Tutorial :PHP : Document root directory backslash problem



Question:

I'm trying to link to a stylesheet in my header file using $_SERVER["DOCUMENT_ROOT"] as follows:

<head>      <?php          print "<link href='".$_SERVER["DOCUMENT_ROOT"]."/include/style.css' rel='stylesheet' type='text/css' />";      ?>      <title>eLMS</title>    </head>  

Since i'm testing locally, i'm getting the path as:

<head>      <link href='C:\Users\wretrOvian\Documents\eLMS\site/include/style.css' rel='stylesheet' type='text/css' />      <title>eLMS</title>    </head>  

And this is not rendering in Firefox. It does in IE however. This is obviously a validation issue. BUT, i tried the same code on a server - with the same results. :(

How do i go about fixing this?

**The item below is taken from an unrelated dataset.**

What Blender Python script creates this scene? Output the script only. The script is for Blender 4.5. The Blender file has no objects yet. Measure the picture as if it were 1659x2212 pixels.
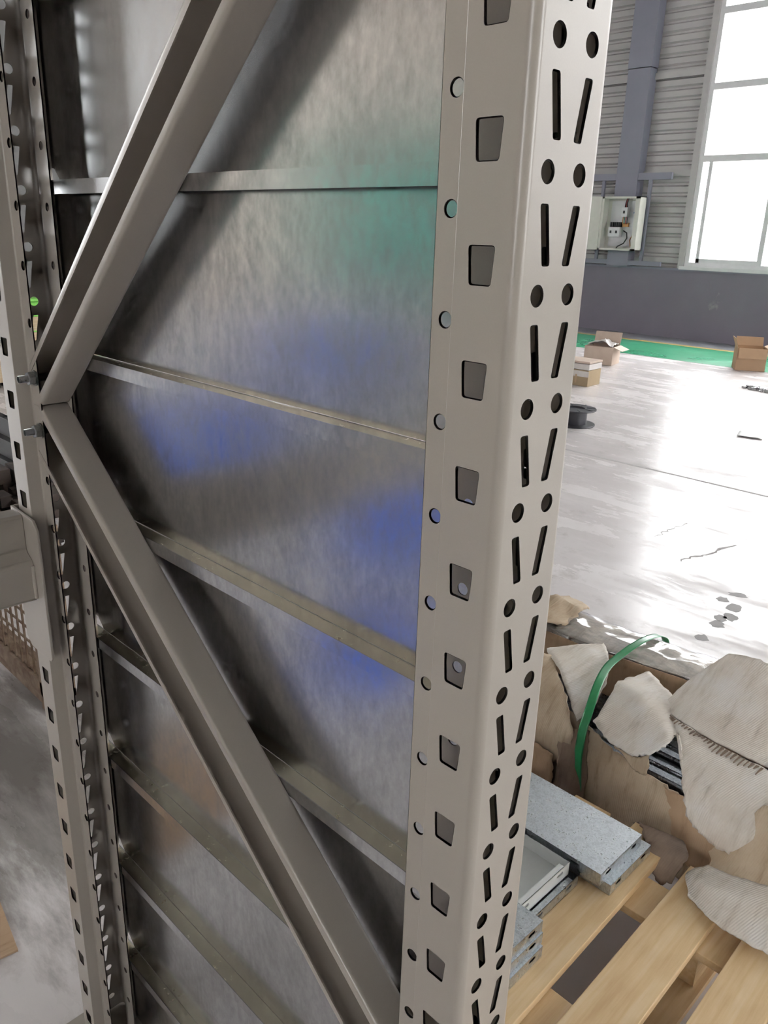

The end product may or may not run on a Local server, so i need the code to be flexible..

I'm using Abyss Webserver x1 with PHP 5.2.8

I must use absolute paths - because i do not want to copy the include folder to every subdirectory of the app. I need to be able to refer to it from every location.


Solution:1

Just use this:

<head>      <link href='/include/style.css' rel='stylesheet' type='text/css' />      <title>eLMS</title>  </head>  

Or, if it is used locally:

<head>      <link href='../include/style.css' rel='stylesheet' type='text/css' />      <title>eLMS</title>  </head>  

The document root is for internal usage (inside of PHP) only, not for in your HTML.


Solution:2

Try using:

$_SERVER['HTTP_HOST']  


Solution:3

Don't use a filesystem absolute path, use a path relative to (but not including) the document root. In this case just /include/style.css.


Solution:4

For using local files from the browser, use the file scheme.

file://C:/dir/file.ext  file:///dir/file.ext  

Not sure if you need two or three slashes, probably two on windows with the drive letter, three on *nix with the root slash, though I seem to recall seeing three slashes with the drive letter. Try it! :P


Solution:5

Try using the DIRECTORY_SEPARATOR constant. It returns \ on Windows systems and / on *nix systems.


Solution:6

First of all, the document root is literally the directory that the web server's / is located at. You do not usually want to use this with any content on the web. Use / instead.